The Slippery Slope of Personalization: Customizing Customer Experience With Big Data:

  • Charlie mentions that many data points are collected from customers, some voluntarily and some that customers might not even know that they are volunteering.

  • How do brands use this data to enhance the customer experience?

  • Customer "value" is usually interpreted as a revenue number as opposed to quantifying a positive retail experience.

  • Gladly allows brands to understand the entire customer journey and leverages that data to help the customer as much as possible.

  • Conversion rate is such a small part of the customer journey, and it bugs Charlie when eCommerce companies brag about it.

Treating Customer Like Humans: The Value of Connection:

  • "The best marketing is customer service, and if you treat people as people, it will pay dividends down the road."

  • Joseph brings up that one of Gladly's goals is to enable brands to meet customers in places where those customers want to be reached.

  • TUMI's phone number is now text message enabled, meaning that customers can elect to communicate via SMS as opposed to being locked into a phone call.

  • Brian brings up how Ingrid Milman (in her most recent appearance on the show) said that customer relationship is an even higher priority than the brand story.

The Bigger Problem: How Retail Has Evolved to Backseat Customers:

  • Charlie completely agrees with Ingrid's comment and says that one of the problems that we have as retailers is that most of our incentives are based on the acquisition of customers.

  • Most talks at conferences are based on how to boost acquisition metrics and are rarely focused on improving customer experience.

  • Joseph agrees that the primary goal should be to make lifelong customers and to get the industry-wide narrative to change, we have change incentives and what we measure as points of success.

  • He also brings up that KPIs for customer service should also be updated to reflect the number of people spoken to as opposed to speed or efficiency because people are at the core of customer service.

  • "It's less about how long things go, and more about how well things go."

Finding Your Company's North Star: Using Qualitative Data to Boost Lifetime Value:

  • Phillip asks Charlie and Joseph if we as a community of retailers think we are capturing customers, but in reality, are only capturing transactions.

  • When you think of enduring brands, they understand that it is not about the transaction and is really about the long term relationship.

  • Companies like Apple and Harley Davidson are the pinnacles of great brands that have customers whose love for the brand goes beyond the product to the point of people even getting tattoos of the logo on their bodies.

  • In Charlie's first couple months at TUMI, one of the first things they had to do was revamp their marketings as everything was evaluated on a last-click basis.

  • If you can qualitatively identify your company's North Star, it will help to steer away from transactional-based evaluations.

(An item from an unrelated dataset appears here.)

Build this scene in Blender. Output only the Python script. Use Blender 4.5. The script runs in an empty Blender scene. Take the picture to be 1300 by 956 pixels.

Digital Empathy: Consumer Communication Through Modern Channels:

  • Charlie and Joseph are asked if brands are concerned about how their voice is coming across in voice and chat.

  • TUMI provides chat and SMS and knows that consumers want to communicate through these channels, and you can easily to deliver empathetic communication through text because we all desire to communicate in that way.

  • Brands tend to be deathly afraid of customer service going off script, especially when communicating through SMS.

  • Brian brings up the story from the "Late-Stage Capitalism" episode in which his father made some amazing connections with employees from Costco and agrees that giving customer representatives the space to get to know their customers, that's when you start to see the benefits of lifetime value.

  • "Give people data to help them, don't give people data to program them".

Predictions for the Future: Evolving Data Capture:

  • Phillip asks where we are headed and what we can expect of the next few years as reality brands are planning for the future.

  • Charlie foresees a world in which you never look at a screen to know the status of your orders thanks to the advances in voice technology.

  • Seventy-five years ago, shop owners knew who their customers were and developed personal relationships with them, and Joseph wants to be able to enable relationships like this in a remote, online world.

  • There's a sense that the spoken word intent of a single, actionable expression of need is the future of voice technology.

  • The tricky (but fun) part for brands will be capturing the experiences of in-person shopping that people didn't know they needed and delivering those memorable experiences in a digital and marketable format.